When a Door Closes.....

   We know that old saying about the closed door and an open window. It is a bit cliche and can be down right irritating when I am feeling particularly boxed in by doors closing...
    However...
    This last few weeks has been quite a roller coaster.  Years ago, I wanted to buy a house in a particular location. There were no houses available for sale. Shortly after I purchased my home, one became available as a foreclosure and we called the bank to find out the mortgaged amount... The mortgaged amount was more than twice the amount we were able to consider, so we did not pursue it. That house sold for less than half of that mortgaged amount and I have been kicking myself ever since. Honestly, what did I have to lose? I could have put in a bid and been rejected, but no, I did not even try...
     Sigh...
     Roll the clock forward a few years and I found out that another house would be available soon. I happened to know the owner's family, so I called two weeks ago to see if I could get first consideration.
     The owner's family were very nice, but informed me that they had already promised first consideration to someone...
     Sigh...
     I felt again defeated without even trying.
     Last week, I found out that another house had been listed.  This house technically has an address on another street, but the back of the property would be on the street I am looking at... It was a much larger lot, we could use the term acreage, and it had a lot of external bonuses, but when I looked at the property, I was able to make a three page list of questions and repairs needed.
      Sigh...
      Okay, so I was not going to give up so easily. I don't know very much about major repairs, construction, or really anything above the basic appliance repair.
      I called people who do know.
     They met me at the property today and we measured, wrote lists of actual costs and time involved to make the repairs.
     Sigh...
     They told me that everything is fixable, but I was feeling an incredible amount of stress. I wasn't feeling joy or hope at all by this afternoon. Did I really want to live in that are this badly? Could I really do all of these repairs within two months? 
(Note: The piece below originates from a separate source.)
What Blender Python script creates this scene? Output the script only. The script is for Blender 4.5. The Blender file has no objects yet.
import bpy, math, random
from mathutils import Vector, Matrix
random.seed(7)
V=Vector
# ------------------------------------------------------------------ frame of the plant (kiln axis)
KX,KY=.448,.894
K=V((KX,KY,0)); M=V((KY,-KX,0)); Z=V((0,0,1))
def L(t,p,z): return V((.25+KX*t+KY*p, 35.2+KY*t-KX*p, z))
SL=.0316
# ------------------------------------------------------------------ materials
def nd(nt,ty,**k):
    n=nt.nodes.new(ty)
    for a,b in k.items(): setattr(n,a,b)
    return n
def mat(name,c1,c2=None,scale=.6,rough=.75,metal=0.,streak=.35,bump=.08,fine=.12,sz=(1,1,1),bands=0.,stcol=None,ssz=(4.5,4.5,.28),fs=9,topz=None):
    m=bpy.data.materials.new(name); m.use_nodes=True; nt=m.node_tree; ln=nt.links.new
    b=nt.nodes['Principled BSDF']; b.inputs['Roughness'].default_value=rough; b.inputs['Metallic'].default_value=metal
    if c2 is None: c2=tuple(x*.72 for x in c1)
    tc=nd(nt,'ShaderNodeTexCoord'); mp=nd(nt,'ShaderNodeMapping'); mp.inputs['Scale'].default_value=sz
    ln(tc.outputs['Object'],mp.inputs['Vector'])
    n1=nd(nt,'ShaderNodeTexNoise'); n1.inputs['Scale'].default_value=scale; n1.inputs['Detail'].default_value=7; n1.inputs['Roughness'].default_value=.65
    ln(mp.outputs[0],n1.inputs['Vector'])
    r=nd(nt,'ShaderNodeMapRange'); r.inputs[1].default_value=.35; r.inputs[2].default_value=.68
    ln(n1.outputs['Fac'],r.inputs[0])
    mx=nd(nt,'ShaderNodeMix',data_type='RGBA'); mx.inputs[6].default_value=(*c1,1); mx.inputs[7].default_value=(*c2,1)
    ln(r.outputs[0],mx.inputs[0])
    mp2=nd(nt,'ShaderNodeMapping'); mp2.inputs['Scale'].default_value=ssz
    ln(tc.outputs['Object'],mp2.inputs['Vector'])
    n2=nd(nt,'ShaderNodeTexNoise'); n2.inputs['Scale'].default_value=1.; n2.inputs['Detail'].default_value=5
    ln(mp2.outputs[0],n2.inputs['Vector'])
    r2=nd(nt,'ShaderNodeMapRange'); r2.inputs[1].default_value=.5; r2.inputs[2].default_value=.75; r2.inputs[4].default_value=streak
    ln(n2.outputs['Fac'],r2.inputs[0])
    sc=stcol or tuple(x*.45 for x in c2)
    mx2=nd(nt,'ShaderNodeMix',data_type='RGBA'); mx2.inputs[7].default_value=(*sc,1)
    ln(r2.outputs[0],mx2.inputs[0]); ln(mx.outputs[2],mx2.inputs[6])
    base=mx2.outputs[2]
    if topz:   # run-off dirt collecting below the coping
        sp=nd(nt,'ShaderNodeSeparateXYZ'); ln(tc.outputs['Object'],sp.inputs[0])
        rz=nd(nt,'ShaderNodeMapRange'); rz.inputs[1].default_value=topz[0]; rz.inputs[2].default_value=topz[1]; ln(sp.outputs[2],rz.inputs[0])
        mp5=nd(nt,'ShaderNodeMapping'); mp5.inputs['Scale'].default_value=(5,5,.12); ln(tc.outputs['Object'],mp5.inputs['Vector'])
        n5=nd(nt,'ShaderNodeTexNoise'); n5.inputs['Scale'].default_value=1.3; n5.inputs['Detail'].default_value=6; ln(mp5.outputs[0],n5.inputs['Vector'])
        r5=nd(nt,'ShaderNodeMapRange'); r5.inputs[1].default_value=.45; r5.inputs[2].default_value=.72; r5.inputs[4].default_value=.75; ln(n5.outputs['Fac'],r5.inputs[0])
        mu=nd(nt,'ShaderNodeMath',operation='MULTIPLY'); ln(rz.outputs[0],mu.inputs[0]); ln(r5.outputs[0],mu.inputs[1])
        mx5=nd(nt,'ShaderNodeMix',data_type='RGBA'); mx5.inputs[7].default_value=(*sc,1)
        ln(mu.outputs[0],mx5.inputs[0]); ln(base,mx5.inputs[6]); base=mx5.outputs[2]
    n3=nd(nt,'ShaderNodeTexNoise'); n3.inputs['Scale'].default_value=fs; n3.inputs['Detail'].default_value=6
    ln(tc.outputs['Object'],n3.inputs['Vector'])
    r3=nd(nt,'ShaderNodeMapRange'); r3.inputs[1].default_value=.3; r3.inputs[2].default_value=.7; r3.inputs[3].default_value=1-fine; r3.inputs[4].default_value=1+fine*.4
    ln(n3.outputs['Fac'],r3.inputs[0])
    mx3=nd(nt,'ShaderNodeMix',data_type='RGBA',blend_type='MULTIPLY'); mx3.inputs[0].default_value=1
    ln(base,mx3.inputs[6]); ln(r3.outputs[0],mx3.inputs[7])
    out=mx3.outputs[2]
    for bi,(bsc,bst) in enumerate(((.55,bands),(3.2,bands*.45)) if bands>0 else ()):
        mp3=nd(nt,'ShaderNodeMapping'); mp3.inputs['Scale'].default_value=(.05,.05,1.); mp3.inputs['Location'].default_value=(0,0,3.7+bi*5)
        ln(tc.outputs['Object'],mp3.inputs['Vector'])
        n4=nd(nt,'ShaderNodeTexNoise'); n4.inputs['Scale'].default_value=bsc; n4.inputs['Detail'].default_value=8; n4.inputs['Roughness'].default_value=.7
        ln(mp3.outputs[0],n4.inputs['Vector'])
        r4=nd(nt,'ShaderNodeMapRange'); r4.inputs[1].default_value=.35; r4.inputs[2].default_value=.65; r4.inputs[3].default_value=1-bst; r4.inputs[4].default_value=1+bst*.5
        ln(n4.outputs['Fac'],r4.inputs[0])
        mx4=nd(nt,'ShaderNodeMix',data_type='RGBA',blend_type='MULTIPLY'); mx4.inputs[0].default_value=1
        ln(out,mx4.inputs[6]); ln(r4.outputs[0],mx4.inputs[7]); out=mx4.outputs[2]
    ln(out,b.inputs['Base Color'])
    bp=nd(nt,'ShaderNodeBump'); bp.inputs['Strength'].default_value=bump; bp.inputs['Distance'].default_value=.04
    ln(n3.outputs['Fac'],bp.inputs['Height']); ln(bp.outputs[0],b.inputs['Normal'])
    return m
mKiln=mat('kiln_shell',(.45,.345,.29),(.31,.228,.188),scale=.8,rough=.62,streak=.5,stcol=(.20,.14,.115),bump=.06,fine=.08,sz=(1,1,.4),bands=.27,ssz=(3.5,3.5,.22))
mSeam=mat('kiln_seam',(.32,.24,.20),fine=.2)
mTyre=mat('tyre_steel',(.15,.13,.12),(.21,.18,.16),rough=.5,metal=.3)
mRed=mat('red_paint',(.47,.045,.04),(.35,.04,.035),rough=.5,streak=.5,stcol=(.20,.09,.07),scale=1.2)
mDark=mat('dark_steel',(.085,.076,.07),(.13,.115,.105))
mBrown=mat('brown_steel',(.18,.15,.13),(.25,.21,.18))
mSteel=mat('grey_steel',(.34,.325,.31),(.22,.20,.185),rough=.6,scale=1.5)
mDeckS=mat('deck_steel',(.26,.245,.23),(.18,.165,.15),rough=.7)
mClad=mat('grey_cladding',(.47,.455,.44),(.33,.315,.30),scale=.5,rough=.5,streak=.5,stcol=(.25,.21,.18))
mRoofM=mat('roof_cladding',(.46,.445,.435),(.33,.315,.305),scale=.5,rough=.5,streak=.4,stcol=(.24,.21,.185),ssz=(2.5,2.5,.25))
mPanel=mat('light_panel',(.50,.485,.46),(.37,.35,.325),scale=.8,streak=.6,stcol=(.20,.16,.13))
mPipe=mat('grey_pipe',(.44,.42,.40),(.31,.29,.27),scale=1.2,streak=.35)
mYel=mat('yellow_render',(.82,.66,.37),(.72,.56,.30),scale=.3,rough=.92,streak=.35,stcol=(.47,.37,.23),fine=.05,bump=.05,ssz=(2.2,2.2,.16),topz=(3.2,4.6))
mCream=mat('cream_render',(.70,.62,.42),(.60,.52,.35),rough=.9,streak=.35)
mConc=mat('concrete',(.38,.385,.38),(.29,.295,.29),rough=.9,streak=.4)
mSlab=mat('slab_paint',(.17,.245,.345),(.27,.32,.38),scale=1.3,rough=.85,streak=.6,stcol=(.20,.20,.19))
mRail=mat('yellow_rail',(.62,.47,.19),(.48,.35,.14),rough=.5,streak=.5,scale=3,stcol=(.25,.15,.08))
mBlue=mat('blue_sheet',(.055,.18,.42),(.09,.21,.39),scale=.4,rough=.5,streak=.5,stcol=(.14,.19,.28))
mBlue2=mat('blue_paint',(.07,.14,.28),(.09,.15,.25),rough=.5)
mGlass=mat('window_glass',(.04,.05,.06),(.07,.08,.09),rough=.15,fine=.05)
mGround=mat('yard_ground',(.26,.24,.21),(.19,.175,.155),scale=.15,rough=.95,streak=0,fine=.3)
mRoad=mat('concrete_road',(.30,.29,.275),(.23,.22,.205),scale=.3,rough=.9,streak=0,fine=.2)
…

       Mind you. During all of this, I had asked my husband for one thing. One teeny tiny thing.  I had asked him to find out who the other house was promised to and see if we could find out their motivations for buying. Were they similar to ours? Were they flexible? Would they consider backing out to allow us to purchase?
      My husband came home this evening.
      He had spoken to the other interested party. They live next door to the home and only wanted to insure that they would know who their neighbors were. That was it. My husband is also friends with them so they said they would love to have us as neighbors so guess what?
      That's right!  I have a lot of things to do, because I WILL be getting that house. I know that home. I have been in that home before. My husband has known that particular neighbor for 13 years.  I know two of the other neighbors. I am very familiar with this neighborhood because I lived there for a brief time when I was six years old.
      I have never been on a street like this one in my entire life. It is a different type of community. It is a different environment altogether. It is a little bit rural, yet part of the city.  When I was a child, it was "the country".  Now it is on the edge of the city.
     I even know the family that will be across my back fence. They attend the same church I attend.
     These last few months have made a tremendous impact on me. I cannot write all of the details right at this moment, but there is an especially urgent reason for me to move to that street now, rather than later.
     I know this will take a little bit of time. It is not as if I will be moving at the end of the month, after all, it is not emptied, nor for sale yet. I do feel more peace right at this moment than I have felt for a while.
     So, at first, it seemed hopeless, then a glimmer of hope followed immediately by a sense of complete doom when realizing that I could easily spend double the property value repairing a home. And finally, a blessing.
     This house will have a lot that is four times the size of the lot I am currently occupying, so I have a few gardening lists to make! 
     We shall see what amazing things will happen next!